Over-the-counter trading
:
Trading in those stocks which are not listed on a
stock exchange.
Pay-in :
Pay-in day is the designated day on which the securities
or funds are paid in by the members to the clearing
house of the Exchange.
Pay-out :
Pay-out is the designated day on which securities
and funds are delivered / paid out to the members
by the clearing house of the Exchange.
Price band :
The daily/weekly price limits within which price of
a security is allowed to rise or fall.
Price rigging :
When a person or persons acting in concert with each
other collude to artificially increase or decrease
the prices of a security, that process is called price
rigging.
Quote driven trading :
Trading where brokers/market makers give buy/ sell
quote for a scrip simultaneously.
Record date :
Record date is the date on which the beneficial ownership
of an investor is entered into the register of members.

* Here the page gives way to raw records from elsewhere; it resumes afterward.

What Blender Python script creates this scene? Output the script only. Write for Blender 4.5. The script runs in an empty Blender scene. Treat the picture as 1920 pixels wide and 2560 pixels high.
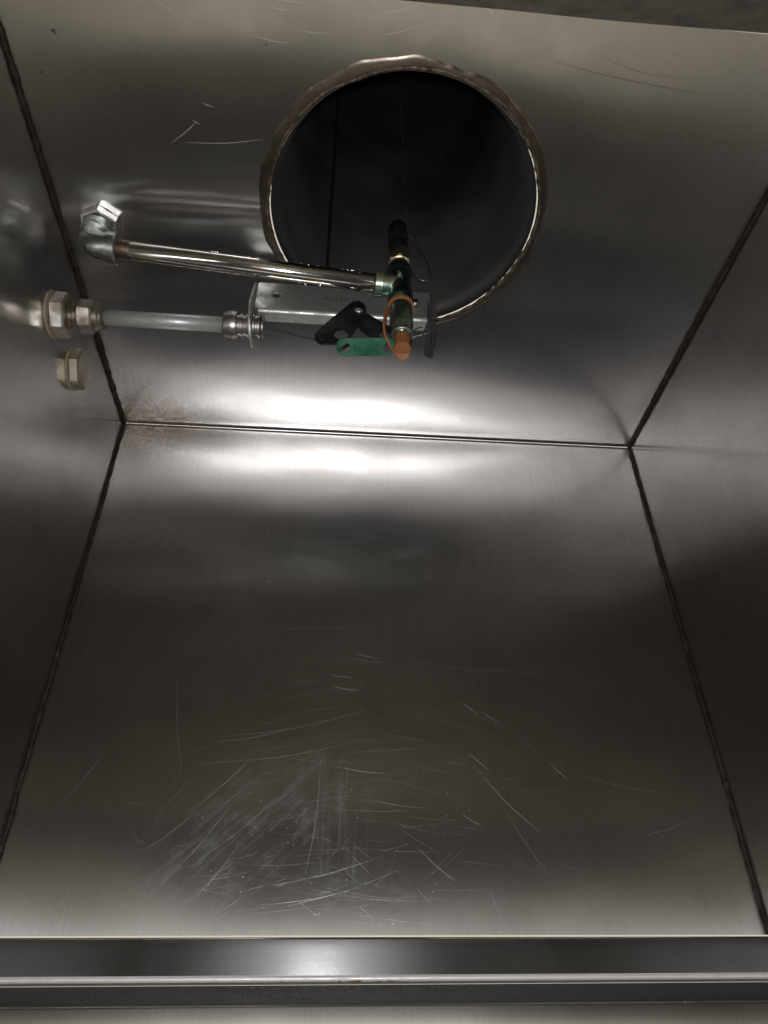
import bpy, bmesh, math, random
from mathutils import Vector, Matrix, noise
random.seed(7)
SC = bpy.context.scene
COL = SC.collection
R = math.radians

# ------------------------------------------------------------------ camera
XV = Vector((0.99666875, -0.08108067, -0.00879421))   # camera right  in world (x along bend, y towards corner, z up)
DN = Vector((0.04081363, 0.58921689, -0.80694344))    # camera down
FW = Vector((0.07060921, 0.80389638, 0.59056325))     # camera forward
F = 1745.0
cam = bpy.data.cameras.new('camera')
camo = bpy.data.objects.new('camera', cam); COL.objects.link(camo)
m = Matrix.Identity(4)
for i in range(3):
    m[i][0] = XV[i]; m[i][1] = -DN[i]; m[i][2] = -FW[i]
camo.matrix_world = m
cam.sensor_fit = 'HORIZONTAL'; cam.sensor_width = 24; cam.lens = 24 * F / 1920
cam.clip_start = 0.01; cam.clip_end = 100
SC.camera = camo

def ray(px, py):
    return XV * (px - 960) + DN * (py - 1280) + FW * F
def at(px, py, x=None, y=None, z=None):
    r = ray(px, py)
    if x is not None: return r * (x / r.x)
    if y is not None: return r * (y / r.y)
    return r * (z / r.z)

# ------------------------------------------------------------------ world: the dim room below and behind
w = bpy.data.worlds.new('World'); SC.world = w; w.use_nodes = True
nt = w.node_tree; N = nt.nodes; L = nt.links
for n in list(N): N.remove(n)
out = N.new('ShaderNodeOutputWorld'); bg = N.new('ShaderNodeBackground')
tc = N.new('ShaderNodeTexCoord'); sp = N.new('ShaderNodeSeparateXYZ')
L.new(tc.outputs['Generated'], sp.inputs[0])
def mr(src, a, b, c=0.0, d=1.0, t='SMOOTHSTEP'):
    n = N.new('ShaderNodeMapRange'); n.interpolation_type = t
    n.inputs[1].default_value = a; n.inputs[2].default_value = b
    n.inputs[3].default_value = c; n.inputs[4].default_value = d
    L.new(src, n.inputs[0]); return n.outputs[0]
a1 = mr(sp.outputs['Y'], -0.05, 0.12)
a2a = mr(sp.outputs['Z'], -0.30, -0.18)
a2b = mr(sp.outputs['Z'], 0.122, 0.142, 1.0, 0.0)
mx2 = N.new('ShaderNodeMath'); mx2.operation = 'MULTIPLY'; L.new(a2a, mx2.inputs[0]); L.new(a2b, mx2.inputs[1]); mx3 = N.new('ShaderNodeMath'); mx3.operation = 'MULTIPLY'; mx3.inputs[1].default_value = 0.72; L.new(mx2.outputs[0], mx3.inputs[0]); a2 = mx3.outputs[0]
mx = N.new('ShaderNodeMath'); mx.operation = 'MAXIMUM'; L.new(a1, mx.inputs[0]); L.new(a2, mx.inputs[1])
cr = N.new('ShaderNodeMix'); cr.data_type = 'RGBA'
cr.inputs[6].default_value = (0.018, 0.020, 0.022, 1)
cr.inputs[7].default_value = (0.50, 0.455, 0.365, 1)
L.new(mx.outputs[0], cr.inputs[0])
L.new(cr.outputs[2], bg.inputs[0]); bg.inputs[1].default_value = 1.3
L.new(bg.outputs[0], out.inputs[0])

# ------------------------------------------------------------------ the phone's flash beside the lens
fl = bpy.data.lights.new('flash_lamp', 'SPOT')
fl.energy = 14.0; fl.shadow_soft_size = 0.006; fl.spot_size = R(150); fl.spot_blend = 1.0
fl.color = (0.985, 0.975, 1.0)
flo = bpy.data.objects.new('flash_lamp', fl); COL.objects.link(flo)
mm = m.copy(); mm.translation = -DN * 0.016 + XV * 0.002
flo.matrix_world = mm

SC.view_settings.view_transform = 'Standard'; SC.view_settings.look = 'None'
SC.view_settings.exposure = 0; SC.view_settings.gamma = 1
SC.render.engine = 'CYCLES'
SC.cycles.use_denoising = True
SC.cycles.max_bounces = 10; SC.cycles.glossy_bounces = 8
SC.cycles.sample_clamp_indirect = 6
SC.cycles.blur_glossy = 0.3

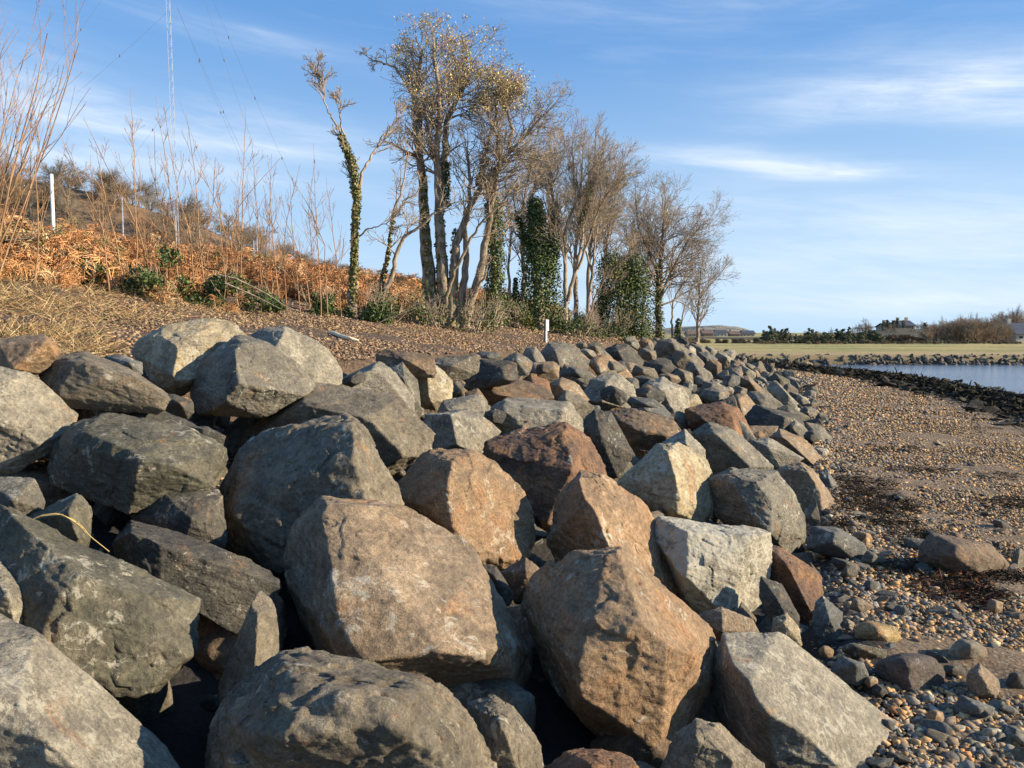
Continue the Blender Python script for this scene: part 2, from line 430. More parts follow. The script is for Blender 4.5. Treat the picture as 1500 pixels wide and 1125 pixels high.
def rock_geo(pts, level, rng, p=38.0, rough=1.0, cuts=7, jag=1.0):
    pts = np.array(pts, float); c = pts.mean(0)
    n, h = hull_planes(pts, c)
    rel = pts - c; Rr = np.linalg.norm(rel, axis=1).mean()
    ex = []
    for k in range(cuts):
        d = rng.normal(size=3); d /= np.linalg.norm(d)
        ex.append((d, (rel @ d).max() * rng.uniform(.92, .99)))
    if ex:
        n = np.vstack([n, [e[0] for e in ex]]); h = np.append(h, [e[1] for e in ex])
    u, s, vt = np.linalg.svd(rel, full_matrices=False)
    sc = s / s.max(); sc = np.clip(sc, .35, 1)
    d, f = ico(level)
    d = (d * sc) @ vt; d = d / np.linalg.norm(d, axis=1)[:, None]
    if np.linalg.det(vt) < 0: f = f[:, ::-1]
    sd_ = int(rng.integers(1, 10000))
    # warp the directions a little so that edges wander
    q = d @ n.T / h
    q = np.clip(q, 1e-6, None)
    mx = q.max(1, keepdims=True)
    r = 1.0 / (mx[:, 0] * ((q / mx) ** p).sum(1) ** (1 / p))
    P0 = d * r[:, None]
    w = P0 / Rr
    dn = .030 * fbm(w * 1.6 + 5, sd_, 3) + .024 * facet(w * 2.3 + .25 * np.stack([fbm(w * 3, sd_ + 31, 2)] * 3, 1), sd_ + 11) * jag
    if level >= 5:
        dn += .010 * facet(w * 6.5 + .3 * np.stack([fbm(w * 6, sd_ + 37, 2)] * 3, 1), sd_ + 21) * jag + .016 * fbm(w * 8, sd_ + 41, 3)
        bed = np.array([.35, .25, .9]); bed /= np.linalg.norm(bed)
        lay = (w @ bed)[:, None] * np.array([[9., 0, 0]]) + w * np.array([[.6, 1.0, 1.0]])
        dn += .010 * (1 - np.abs(fbm(lay, sd_ + 51, 3)) * 2)
    if level >= 6:
        dn += .007 * fbm(w * 26, sd_ + 61, 3)
        # a few cracks
        cr = np.abs(fbm(w * 1.7 + 9, sd_ + 71, 3)); msk = sst(.0, .35, fbm(w * 1.1 + 3, sd_ + 81, 2))
        dn -= .035 * np.exp(-(cr / .012) ** 2) * msk
    P1 = P0 * (1 + dn * rough)[:, None]
    return c, P1, f
TONE = {
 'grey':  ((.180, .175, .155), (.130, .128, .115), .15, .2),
 'lgrey': ((.255, .245, .212), (.198, .190, .166), .05, .3),
 'dark':  ((.062, .062, .060), (.095, .092, .083), .1, .15),  # near-black stone; also paints the shade on boulders lying in shadow
 'green': ((.092, .092, .074), (.135, .130, .105), .0, .2),
 'tan':   ((.220, .178, .135), (.240, .185, .130), .2, .25),
 'otan':  ((.255, .178, .115), (.220, .168, .118), .3, .2),
 'brown': ((.165, .125, .090), (.120, .095, .076), .25, .1),
 'rust':  ((.165, .098, .066), (.120, .082, .064), .35, .05),
 'cream': ((.350, .305, .215), (.270, .240, .180), .12, .4),
 'white': ((.260, .250, .215), (.220, .212, .185), .0, .8),
 'gbrown':((.175, .158, .128), (.130, .120, .100), .08, .15),
 'purple':((.11, .092, .086), (.085, .075, .072), .1, .1),
 'yellow':((.340, .260, .130), (.260, .200, .110), .1, .2),
 'slate': ((.125, .132, .134), (.092, .099, .102), .0, .25),
}
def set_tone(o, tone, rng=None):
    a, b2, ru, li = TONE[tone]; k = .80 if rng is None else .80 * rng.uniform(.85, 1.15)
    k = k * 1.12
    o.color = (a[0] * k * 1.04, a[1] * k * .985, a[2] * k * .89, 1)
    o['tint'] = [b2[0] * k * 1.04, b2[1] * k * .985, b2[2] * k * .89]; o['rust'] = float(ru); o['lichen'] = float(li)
def poly_area(o): 
    x = np.array([q[0] for q in o]); y = np.array([q[1] for q in o]); return .5 * abs((x * np.roll(y, -1) - y * np.roll(x, -1)).sum())
def traced_rock(label, outline, inner, tone, Y=None, off=0.0, thick=.9, seed=1, name='boulder', cat='boulder', group='boulders of the sea defence', p=240., rough=1.0, cuts=4, jag=1.0, tilt=.35, level=None, push=0.0):
    rng = np.random.default_rng(seed)
    o = [(q[0], q[1]) for q in outline]
    cx = np.mean([q[0] for q in o]); cy = np.mean([q[1] for q in o])
    Rp = math.sqrt(poly_area(o) / math.pi)
    if Y is None: Y = surf_hit(cx, cy, off) + push
    Rm = Rp * Y / F
    pts = []
    for q in outline:
        d = q[2] if len(q) > 2 else -tilt * (q[1] - cy) / Rp
        pts.append(at(q[0], q[1], Y + d * Rm))
        bx = cx + (q[0] - cx) * .62; by = cy + (q[1] - cy) * .62 + .15 * Rp
        pts.append(at(bx, by, Y + thick * Rm - tilt * .5 * (by - cy) / Rp * Rm))
    for q in inner: pts.append(at(q[0], q[1], Y + (q[2] * 1.4 - .12) * Rm))
    if level is None: level = 7 if Rp > 62 else 6 if Rp > 26 else 5 if Rp > 11 else 4
    c, P1, f = rock_geo(pts, level, rng, p, rough, cuts, jag)
    me = make_mesh(name, P1, f, M_ROCK, True)
    ob = obj(name, me, loc=c); set_tone(ob, tone); tag(ob, label, cat, group)
    return ob
def auto_outline(cx, cy, w, h, rot, rng):
    n = int(rng.integers(7, 10)); o = []
    for k in range(n):
        a = 2 * math.pi * (k + rng.uniform(-.3, .3)) / n
        ca, sa = math.cos(a), math.sin(a)
        e = (abs(ca) ** 3 + abs(sa) ** 3) ** (-1 / 3) * rng.uniform(.88, 1.04)
        x = ca * e * w / 2; y = sa * e * h / 2
        o.append((cx + x * math.cos(rot) - y * math.sin(rot), cy + x * math.sin(rot) + y * math.cos(rot)))
    j = rng.uniform(-.22, .12)
    inner = []
    for k in range(int(rng.integers(2, 4))):
        x = (j + rng.uniform(-.1, .1)) * w; y = (-.3 + .6 * k / 2 + rng.uniform(-.1, .1)) * h
        inner.append((cx + x * math.cos(rot) - y * math.sin(rot), cy + x * math.sin(rot) + y * math.cos(rot), rng.uniform(-.85, -.35)))
    return o, inner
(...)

Such a member is entitled to get all the corporate
benefits.
Rematerialisation of shares
:
It is the process through which shares held in electronic
form in a depository are converted into physical form.
Screen based trading :
When buying/selling of securities is done using computers
and matching of trades is done by a stock exchange
computer.
Settlement :
It refers to the scrip-wise netting of trades by a
broker after the trading period is over.
Settlement guarantee :
Settlement guarantee is the guarantee provided by
the clearing corporation for settlement of all trades
even if a party defaults to deliver securities or
pay cash.
Splitting/Consolidation :
The process of splitting shares that have a high face
value into shares of a lower face value is known as
splitting. The reverse process of combining shares
that have a low face value into one share of higher
value is known as consolidation.
Spot trading :
Trading by delivery of shares and payment for the
same on the date of purchase or on the next day.
Stop transfer :
The instruction given by a registered holder of shares
to the company to stop the transfer of shares as a
result of theft, loss etc,.
Trade guarantee :
Trade guarantee is the guarantee provided by the clearing
corporation for all trades that are executed on the
Exchange. In contrast the settlement guarantee guarantees
the settlement of trade after multilateral netting.
Trading for delivery :
Trading conducted with an intention to deliver shares
as opposed to a position that is squared off within
the settlement.
Transfer deed :
A transfer deed is a form that is used for effecting
transfer of shares or debentures and is valid for
a specified period. It should be sent to the company
along-with the share certificate for registering the
transfer. The transfer deed must be duly stamped and
signed by or on behalf of the transferor and transferee
and complete in all respects.
Transmission :
Transmission is the lawful process by which the ownership
of securities is transferred to the legal heir/s of
the deceased. The readers are requested to refer to
the specific Acts, rules and regulations for exact
details and clarifications and are reminded that this
booklet does not purport to explain the laws or rules
in force, with respect to any particular fact pattern.
Answers to questions involving particular facts depend
upon interpretations, administrative decisions and
court actions. While every effort has been made to
ensure the accuracy and completeness of the information
contained, the Board assumes no liability for any
errors or omission of information given above.